Quais os lugares onde o interesse pela política se reforça ou se desvanece? Existe alguma relação entre os níveis de abstenção e as características socioeconómicas do território e das comunidades que o habitam? Quem são abstencionistas, que perspetivas tem sobre o Estado ou o Governo e que dificuldades enfrentam? Como reaproximar os cidadãos dos processos de decisão?
Estas são algumas das questões a que a investigação de jornalismo de dados “A bomba relógio da abstenção” procura dar resposta. Este trabalho coordenado pela DIVERGENTE e realizado em parceria com o DINAMIA’CET-Iscte, faz o retrato da abstenção de voto na União Europeia (UE) nos últimos 50 anos. A recolha, uniformização, tratamento, georreferenciação e análise de dados eleitorais, demográficos e socioeconómicos constituíram tarefas-chave neste processo que abrangeu 27 países, 350.794.565 eleitores, 84.716 freguesias e 697 atos eleitorais. A metodologia utilizada permitiu mapear o fenómeno da abstenção a diversas escalas e ampliar a sua compreensão à luz da diversidade e complexidade do território Europeu.
Quatro em cada dez Portugueses não votaram nas últimas eleições autárquicas (2017) e nas últimas eleições presidenciais (2021), os níveis de participação dos Portugueses atingiram os valores mais baixos em democracia, com uma abstenção a rondar os 60%.
Os resultados mostram que apesar do crescimento da abstenção ser um fenómeno generalizado a nível Europeu, Portugal é um dos países onde esta tendência é mais expressiva. Entre a eleição do primeiro governo constitucional (1976) e a eleição do mais recente governo (2024), a abstenção cresceu 31,7%, sendo que nos últimos 15 anos, mais de 40% dos eleitores Portugueses optaram por se manter distantes das urnas. O mesmo pode ser observado relativamente aos restantes atos eleitorais. Desde a década de 90 que pelo menos seis em cada dez Portugueses abdicam do seu direito de voto nas eleições Europeias. Quatro em cada dez Portugueses não votaram nas últimas eleições autárquicas (2017) e nas últimas eleições presidenciais (2021), os níveis de participação dos Portugueses atingiram os valores mais baixos em democracia, com uma abstenção a rondar os 60%.
A investigação desenvolvida permitiu ainda relacionar um conjunto de indicadores socioeconómicos e demográficos com os níveis de participação eleitoral. Nas eleições Legislativas e Europeias vota-se menos nas regiões menos densamente povoadas e onde o sector da agricultura e pescas tem preponderância. Os níveis de abstenção são também superiores nas regiões onde o nível de desigualdade é maior e as qualificações da população são mais reduzidas. Já nas eleições autárquicas a abstenção é superior nas regiões mais desiguais e onde o grau de terciarização económica é superior.

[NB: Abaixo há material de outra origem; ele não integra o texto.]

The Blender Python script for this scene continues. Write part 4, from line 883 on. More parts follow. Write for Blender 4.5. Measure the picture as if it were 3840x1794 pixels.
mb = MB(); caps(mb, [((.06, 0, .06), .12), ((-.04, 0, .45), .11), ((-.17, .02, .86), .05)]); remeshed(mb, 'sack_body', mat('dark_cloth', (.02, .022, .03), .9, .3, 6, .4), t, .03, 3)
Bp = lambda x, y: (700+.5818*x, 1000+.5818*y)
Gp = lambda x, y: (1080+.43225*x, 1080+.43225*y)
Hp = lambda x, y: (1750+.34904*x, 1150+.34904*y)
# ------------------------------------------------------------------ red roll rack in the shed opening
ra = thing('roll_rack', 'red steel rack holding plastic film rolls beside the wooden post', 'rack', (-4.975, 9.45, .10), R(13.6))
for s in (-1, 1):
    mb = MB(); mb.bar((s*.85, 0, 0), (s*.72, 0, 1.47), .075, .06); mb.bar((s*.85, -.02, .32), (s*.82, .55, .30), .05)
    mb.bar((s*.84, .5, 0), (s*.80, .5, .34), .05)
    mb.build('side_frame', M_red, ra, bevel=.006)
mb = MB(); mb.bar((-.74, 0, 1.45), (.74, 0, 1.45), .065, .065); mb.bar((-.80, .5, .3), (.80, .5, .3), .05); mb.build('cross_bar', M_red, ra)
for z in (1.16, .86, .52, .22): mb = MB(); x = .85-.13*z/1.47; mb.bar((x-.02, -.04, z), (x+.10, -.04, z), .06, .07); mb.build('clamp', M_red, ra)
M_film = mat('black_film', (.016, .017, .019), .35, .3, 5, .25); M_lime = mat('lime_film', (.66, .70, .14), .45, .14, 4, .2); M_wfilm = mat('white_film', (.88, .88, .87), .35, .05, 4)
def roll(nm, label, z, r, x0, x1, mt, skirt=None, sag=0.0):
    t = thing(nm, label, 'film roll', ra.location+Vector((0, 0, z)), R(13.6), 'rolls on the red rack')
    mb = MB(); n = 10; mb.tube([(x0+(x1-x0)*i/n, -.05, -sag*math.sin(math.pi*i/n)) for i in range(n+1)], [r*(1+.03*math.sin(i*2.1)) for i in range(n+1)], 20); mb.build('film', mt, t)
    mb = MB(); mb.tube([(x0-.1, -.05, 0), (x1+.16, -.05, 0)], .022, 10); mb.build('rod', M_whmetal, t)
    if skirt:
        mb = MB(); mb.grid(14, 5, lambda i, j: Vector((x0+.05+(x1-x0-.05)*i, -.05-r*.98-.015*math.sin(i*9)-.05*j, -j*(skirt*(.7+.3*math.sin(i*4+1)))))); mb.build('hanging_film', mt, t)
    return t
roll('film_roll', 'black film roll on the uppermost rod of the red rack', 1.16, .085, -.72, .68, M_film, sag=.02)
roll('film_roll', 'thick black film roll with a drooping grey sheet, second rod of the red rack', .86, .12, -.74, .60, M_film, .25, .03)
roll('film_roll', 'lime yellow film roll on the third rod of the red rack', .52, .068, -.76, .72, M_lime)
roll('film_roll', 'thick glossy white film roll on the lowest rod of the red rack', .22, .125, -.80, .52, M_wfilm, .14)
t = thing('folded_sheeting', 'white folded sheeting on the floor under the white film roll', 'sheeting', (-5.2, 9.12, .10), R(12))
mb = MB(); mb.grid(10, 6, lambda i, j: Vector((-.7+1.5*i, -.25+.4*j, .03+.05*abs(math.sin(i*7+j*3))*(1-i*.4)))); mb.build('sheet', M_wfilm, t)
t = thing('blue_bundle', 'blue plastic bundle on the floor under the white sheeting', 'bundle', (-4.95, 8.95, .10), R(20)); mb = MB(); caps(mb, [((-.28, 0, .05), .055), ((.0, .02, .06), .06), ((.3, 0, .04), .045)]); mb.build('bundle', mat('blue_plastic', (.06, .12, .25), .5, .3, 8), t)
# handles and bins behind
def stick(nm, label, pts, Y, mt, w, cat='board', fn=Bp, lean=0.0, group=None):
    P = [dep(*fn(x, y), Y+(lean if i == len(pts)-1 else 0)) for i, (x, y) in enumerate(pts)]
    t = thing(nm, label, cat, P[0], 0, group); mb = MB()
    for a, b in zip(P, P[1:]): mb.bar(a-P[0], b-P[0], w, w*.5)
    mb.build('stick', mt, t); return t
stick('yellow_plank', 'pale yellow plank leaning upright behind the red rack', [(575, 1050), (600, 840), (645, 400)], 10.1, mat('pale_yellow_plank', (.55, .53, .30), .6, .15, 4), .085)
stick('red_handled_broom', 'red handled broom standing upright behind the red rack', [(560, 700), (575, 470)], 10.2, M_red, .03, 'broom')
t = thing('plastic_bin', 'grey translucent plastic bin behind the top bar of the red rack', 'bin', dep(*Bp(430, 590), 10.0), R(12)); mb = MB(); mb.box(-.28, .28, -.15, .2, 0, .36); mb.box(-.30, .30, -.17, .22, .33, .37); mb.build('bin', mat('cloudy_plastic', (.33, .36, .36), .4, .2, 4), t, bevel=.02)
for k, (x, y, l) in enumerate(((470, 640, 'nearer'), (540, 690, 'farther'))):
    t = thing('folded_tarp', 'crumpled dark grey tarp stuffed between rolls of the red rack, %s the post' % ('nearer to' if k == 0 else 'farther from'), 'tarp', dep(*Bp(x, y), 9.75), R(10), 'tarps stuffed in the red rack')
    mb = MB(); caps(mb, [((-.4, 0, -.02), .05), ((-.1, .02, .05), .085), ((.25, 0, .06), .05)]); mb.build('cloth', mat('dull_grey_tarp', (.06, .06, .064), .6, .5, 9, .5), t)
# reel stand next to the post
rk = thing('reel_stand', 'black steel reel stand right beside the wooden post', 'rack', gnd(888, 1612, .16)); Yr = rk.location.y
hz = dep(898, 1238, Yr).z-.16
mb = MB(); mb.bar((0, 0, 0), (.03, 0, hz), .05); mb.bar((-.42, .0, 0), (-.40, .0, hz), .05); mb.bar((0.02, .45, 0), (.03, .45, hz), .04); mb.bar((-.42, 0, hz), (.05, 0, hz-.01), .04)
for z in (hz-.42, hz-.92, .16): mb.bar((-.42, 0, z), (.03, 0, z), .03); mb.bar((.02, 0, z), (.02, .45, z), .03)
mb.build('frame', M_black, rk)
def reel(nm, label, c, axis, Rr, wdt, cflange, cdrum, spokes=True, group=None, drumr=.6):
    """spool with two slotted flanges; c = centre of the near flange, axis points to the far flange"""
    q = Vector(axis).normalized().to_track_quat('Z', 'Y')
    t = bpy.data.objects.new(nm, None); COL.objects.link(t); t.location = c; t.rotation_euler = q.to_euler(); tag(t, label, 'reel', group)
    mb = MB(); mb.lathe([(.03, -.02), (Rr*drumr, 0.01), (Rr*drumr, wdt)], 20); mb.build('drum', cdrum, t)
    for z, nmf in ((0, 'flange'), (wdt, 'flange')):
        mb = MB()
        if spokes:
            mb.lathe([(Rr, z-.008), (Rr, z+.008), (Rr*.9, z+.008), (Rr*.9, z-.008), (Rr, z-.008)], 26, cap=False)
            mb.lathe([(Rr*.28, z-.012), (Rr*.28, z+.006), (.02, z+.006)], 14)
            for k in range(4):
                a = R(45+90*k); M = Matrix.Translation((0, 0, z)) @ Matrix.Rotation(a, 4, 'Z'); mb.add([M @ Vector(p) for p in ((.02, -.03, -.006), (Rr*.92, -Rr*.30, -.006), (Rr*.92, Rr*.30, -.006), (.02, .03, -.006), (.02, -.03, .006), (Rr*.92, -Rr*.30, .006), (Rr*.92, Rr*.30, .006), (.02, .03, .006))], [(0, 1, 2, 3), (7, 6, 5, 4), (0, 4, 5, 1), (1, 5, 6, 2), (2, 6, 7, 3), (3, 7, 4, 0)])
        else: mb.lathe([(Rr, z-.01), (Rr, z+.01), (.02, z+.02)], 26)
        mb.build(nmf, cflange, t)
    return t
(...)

Esta dissonância, juntamente com os elevados níveis de abstenção, exigem um reforço da qualidade dos instrumentos de política pública que visem fortalecer a coesão do país a nível geográfico, socioeconómico e institucional.
O cenário apresentado demonstra que as clivagens socio-espaciais influenciam os níveis de participação cívica e política, determinando ainda 'perímetros de representatividade’ que variam em função dos diversos atos eleitorais. Se as eleições legislativas e europeias parecem ser mais apelativas ao eleitorado urbano, já as eleições autárquicas parecem interessar mais ao eleitorado rural. Esta dissonância, juntamente com os elevados níveis de abstenção, exigem um reforço da qualidade dos instrumentos de política pública que visem fortalecer a coesão do país a nível geográfico, socioeconómico e institucional. A diversidade e especificidade do território nacional, bem como as necessidades diferenciadas da população, devem constituir a bússola de um novo modelo de governança multiescalar e intersectorial que efetivamente inclua e tenha em consideração as expectativas dos cidadãos no âmbito dos processos de decisão.
A investigação científica a par com a investigação jornalística são duas das principais fontes de informação pública, constituindo alicerces centrais de uma democracia robusta, inclusiva e inovadora. O DINAMIA’CET-Iscte, através de uma abordagem de cariz interdisciplinar e dos diversos projectos de investigação que intersectam três eixos fundamentais (trabalho e inovação; cidades e territórios; governança, economia e cidadania) detêm um posicionamento privilegiado no que respeita à compreensão das transformações em curso na sociedade e no território Português. Um enquadramento que determina uma responsabilidade acrescida no que respeita ao cumprimento da missão com que se encontra comprometido: a promoção da sustentabilidade ambiental, da coesão social e da democracia.
Ao fim de 50 anos de progressos inegáveis para a sociedade portuguesa e acreditando que a maior ameaça à democracia é o desconhecimento e a invisibilidade, é urgente que se aprofunde os fatores subjacentes ao descontentamento e afastamento progressivo entre os cidadãos, as instituições e os seus representantes democráticos.